REQUEST: Locate the lines of the listing below that hold "scene", then copy each of them.

GIVEN MATERIAL:
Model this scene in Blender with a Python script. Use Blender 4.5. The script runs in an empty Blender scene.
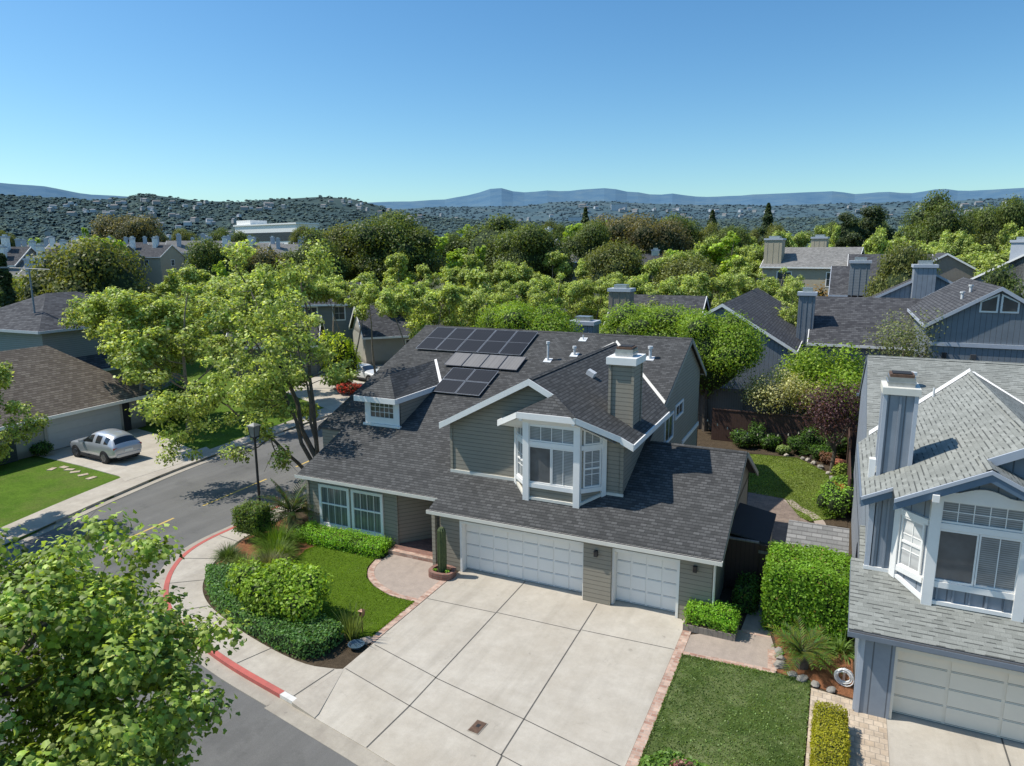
import bpy, math, random
import numpy as np
from mathutils import Vector, Matrix
random.seed(7)
NR = np.random.RandomState(11)
COL = bpy.context.scene.collection
R = math.radians
SUN_DIR = Vector((0.66, 0.19, -1.0)).normalized()      # the way sunlight travels

# ------------------------------------------------------------------ camera
FPX = 700.0
CAM = Vector((12.16, -21.72, 11.93))
PITCH, ROLL, YAW = R(10.85), R(0.22), R(-25.05)
_f = Vector((math.sin(YAW)*math.cos(PITCH), math.cos(YAW)*math.cos(PITCH), -math.sin(PITCH)))
_r = Vector((math.cos(YAW), -math.sin(YAW), 0.0))
_d = _f.cross(_r)
_r2 = _r*math.cos(ROLL) + _d*math.sin(ROLL)
_d2 = -_r*math.sin(ROLL) + _d*math.cos(ROLL)

def ray(u, v):
    return _r2*((u-512)/FPX) + _d2*((v-383)/FPX) + _f

def onz(u, v, z=0.0):
    d = ray(u, v); return CAM + d*((z-CAM.z)/d.z)

def far_at(u, dist):
    """ground point seen in column u at a horizontal distance from the camera"""
    d = ray(u, 247); d.z = 0; d.normalize()
    return Vector((CAM.x+d.x*dist, CAM.y+d.y*dist, 0))

def top_h(v, dist):
    """height that something `dist` away must have to reach picture row v"""
    return CAM.z - (v-248.0)/FPX*dist

# ------------------------------------------------------------------ objects
def tag(o, label=None, cat=None, group=None, kind=None):
    if label: o['label'] = label
    if cat: o['category'] = cat
    if group: o['group'] = group
    if kind: o['kind'] = kind
    return o

def thing(name, label, cat, loc=(0, 0, 0), rz=0.0, group=None):
    o = bpy.data.objects.new(name, None); COL.objects.link(o)
    o.empty_display_size = 0.2
    o.location = loc; o.rotation_euler = (0, 0, rz)
    tag(o, label, cat, group)
    return o

def dup(root, loc=None, rz=None, sc=None, label=None, group=None):
    r = root.copy(); COL.objects.link(r)
    if loc is not None: r.location = loc
    if rz is not None: r.rotation_euler = (0, 0, rz)
    if sc is not None: r.scale = sc if hasattr(sc, '__len__') else (sc, sc, sc)
    if label: r['label'] = label
    if group: r['group'] = group
    for ch in list(root.children):
        c = ch.copy(); COL.objects.link(c); c.parent = r
        for g in list(ch.children):
            d = g.copy(); COL.objects.link(d); d.parent = c
    return r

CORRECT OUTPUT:
Model this scene in Blender with a Python script. Use Blender 4.5. The script runs in an empty Blender scene.
COL = bpy.context.scene.collection